DO THIS. Lines holding the string "part" are the ones to copy; find them all in the data.

DATA LINES.

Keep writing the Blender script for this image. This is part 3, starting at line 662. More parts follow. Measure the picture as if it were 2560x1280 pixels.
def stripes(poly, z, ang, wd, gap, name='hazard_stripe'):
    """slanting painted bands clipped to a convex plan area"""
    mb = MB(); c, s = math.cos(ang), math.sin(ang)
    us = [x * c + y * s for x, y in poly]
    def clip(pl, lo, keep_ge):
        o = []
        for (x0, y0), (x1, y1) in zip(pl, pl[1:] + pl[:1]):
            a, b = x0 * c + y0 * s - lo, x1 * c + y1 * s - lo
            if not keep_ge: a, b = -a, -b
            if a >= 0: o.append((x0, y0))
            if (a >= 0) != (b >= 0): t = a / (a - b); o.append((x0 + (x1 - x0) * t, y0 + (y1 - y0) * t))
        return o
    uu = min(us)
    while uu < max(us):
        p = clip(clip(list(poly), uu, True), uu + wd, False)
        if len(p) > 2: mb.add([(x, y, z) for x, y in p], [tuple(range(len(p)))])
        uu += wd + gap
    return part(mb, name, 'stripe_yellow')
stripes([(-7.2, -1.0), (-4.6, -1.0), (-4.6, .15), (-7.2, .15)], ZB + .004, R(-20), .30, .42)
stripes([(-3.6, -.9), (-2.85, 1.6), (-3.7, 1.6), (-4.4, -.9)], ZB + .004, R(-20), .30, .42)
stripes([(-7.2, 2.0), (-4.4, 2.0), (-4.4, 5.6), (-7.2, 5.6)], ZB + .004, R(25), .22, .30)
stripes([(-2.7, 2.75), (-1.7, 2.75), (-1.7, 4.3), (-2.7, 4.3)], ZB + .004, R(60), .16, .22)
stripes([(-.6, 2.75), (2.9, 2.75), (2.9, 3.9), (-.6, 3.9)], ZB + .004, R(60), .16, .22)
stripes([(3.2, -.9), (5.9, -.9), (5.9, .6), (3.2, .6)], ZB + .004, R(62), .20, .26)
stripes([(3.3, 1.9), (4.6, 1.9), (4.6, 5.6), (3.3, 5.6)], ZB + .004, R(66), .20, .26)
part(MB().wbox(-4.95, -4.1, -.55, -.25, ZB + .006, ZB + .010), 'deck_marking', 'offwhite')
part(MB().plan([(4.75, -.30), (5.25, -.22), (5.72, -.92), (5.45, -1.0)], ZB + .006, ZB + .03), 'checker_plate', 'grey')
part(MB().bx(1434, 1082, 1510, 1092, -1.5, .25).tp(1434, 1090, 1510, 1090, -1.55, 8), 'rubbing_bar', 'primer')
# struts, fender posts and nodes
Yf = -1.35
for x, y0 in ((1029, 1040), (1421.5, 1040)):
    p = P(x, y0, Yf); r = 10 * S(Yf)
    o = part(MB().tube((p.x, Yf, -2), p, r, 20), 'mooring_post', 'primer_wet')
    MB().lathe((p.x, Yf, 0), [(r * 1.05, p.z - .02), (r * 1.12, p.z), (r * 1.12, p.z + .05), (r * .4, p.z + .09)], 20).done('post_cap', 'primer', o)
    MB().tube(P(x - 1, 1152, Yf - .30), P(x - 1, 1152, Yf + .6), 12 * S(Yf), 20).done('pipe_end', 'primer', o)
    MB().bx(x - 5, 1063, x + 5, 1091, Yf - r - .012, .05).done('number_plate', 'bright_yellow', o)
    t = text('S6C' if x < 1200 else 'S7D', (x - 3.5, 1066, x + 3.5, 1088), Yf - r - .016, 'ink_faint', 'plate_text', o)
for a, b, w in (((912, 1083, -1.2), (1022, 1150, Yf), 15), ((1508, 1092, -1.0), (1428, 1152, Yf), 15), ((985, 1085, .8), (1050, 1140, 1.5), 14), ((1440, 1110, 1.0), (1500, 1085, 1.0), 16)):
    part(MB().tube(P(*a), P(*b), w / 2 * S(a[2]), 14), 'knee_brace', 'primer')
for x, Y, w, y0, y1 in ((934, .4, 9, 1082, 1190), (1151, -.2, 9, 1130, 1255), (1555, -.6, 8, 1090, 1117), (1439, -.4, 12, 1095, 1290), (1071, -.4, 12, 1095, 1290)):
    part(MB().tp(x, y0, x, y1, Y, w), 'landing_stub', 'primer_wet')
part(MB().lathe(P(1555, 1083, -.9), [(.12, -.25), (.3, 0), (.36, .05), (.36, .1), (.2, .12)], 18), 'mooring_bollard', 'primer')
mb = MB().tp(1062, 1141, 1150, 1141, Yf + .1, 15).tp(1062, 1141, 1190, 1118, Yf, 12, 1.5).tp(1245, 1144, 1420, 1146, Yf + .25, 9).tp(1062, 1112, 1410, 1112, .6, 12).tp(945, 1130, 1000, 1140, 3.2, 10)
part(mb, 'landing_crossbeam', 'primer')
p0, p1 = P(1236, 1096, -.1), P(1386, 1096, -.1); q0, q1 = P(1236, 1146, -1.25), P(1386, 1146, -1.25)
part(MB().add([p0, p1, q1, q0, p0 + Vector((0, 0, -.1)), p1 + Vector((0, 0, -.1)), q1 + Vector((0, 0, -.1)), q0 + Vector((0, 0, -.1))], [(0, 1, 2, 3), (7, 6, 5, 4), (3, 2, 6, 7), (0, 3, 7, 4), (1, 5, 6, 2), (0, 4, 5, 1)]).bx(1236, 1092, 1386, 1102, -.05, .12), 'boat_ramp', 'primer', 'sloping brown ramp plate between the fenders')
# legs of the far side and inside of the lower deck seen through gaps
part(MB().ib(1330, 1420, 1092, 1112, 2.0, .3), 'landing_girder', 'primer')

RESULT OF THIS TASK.
Keep writing the Blender script for this image. This is part 3, starting at line 662. More parts follow. Measure the picture as if it were 2560x1280 pixels.
    return part(mb, name, 'stripe_yellow')
part(MB().wbox(-4.95, -4.1, -.55, -.25, ZB + .006, ZB + .010), 'deck_marking', 'offwhite')
part(MB().plan([(4.75, -.30), (5.25, -.22), (5.72, -.92), (5.45, -1.0)], ZB + .006, ZB + .03), 'checker_plate', 'grey')
part(MB().bx(1434, 1082, 1510, 1092, -1.5, .25).tp(1434, 1090, 1510, 1090, -1.55, 8), 'rubbing_bar', 'primer')
    o = part(MB().tube((p.x, Yf, -2), p, r, 20), 'mooring_post', 'primer_wet')
    part(MB().tube(P(*a), P(*b), w / 2 * S(a[2]), 14), 'knee_brace', 'primer')
    part(MB().tp(x, y0, x, y1, Y, w), 'landing_stub', 'primer_wet')
part(MB().lathe(P(1555, 1083, -.9), [(.12, -.25), (.3, 0), (.36, .05), (.36, .1), (.2, .12)], 18), 'mooring_bollard', 'primer')
part(mb, 'landing_crossbeam', 'primer')
part(MB().add([p0, p1, q1, q0, p0 + Vector((0, 0, -.1)), p1 + Vector((0, 0, -.1)), q1 + Vector((0, 0, -.1)), q0 + Vector((0, 0, -.1))], [(0, 1, 2, 3), (7, 6, 5, 4), (3, 2, 6, 7), (0, 3, 7, 4), (1, 5, 6, 2), (0, 4, 5, 1)]).bx(1236, 1092, 1386, 1102, -.05, .12), 'boat_ramp', 'primer', 'sloping brown ramp plate between the fenders')
part(MB().ib(1330, 1420, 1092, 1112, 2.0, .3), 'landing_girder', 'primer')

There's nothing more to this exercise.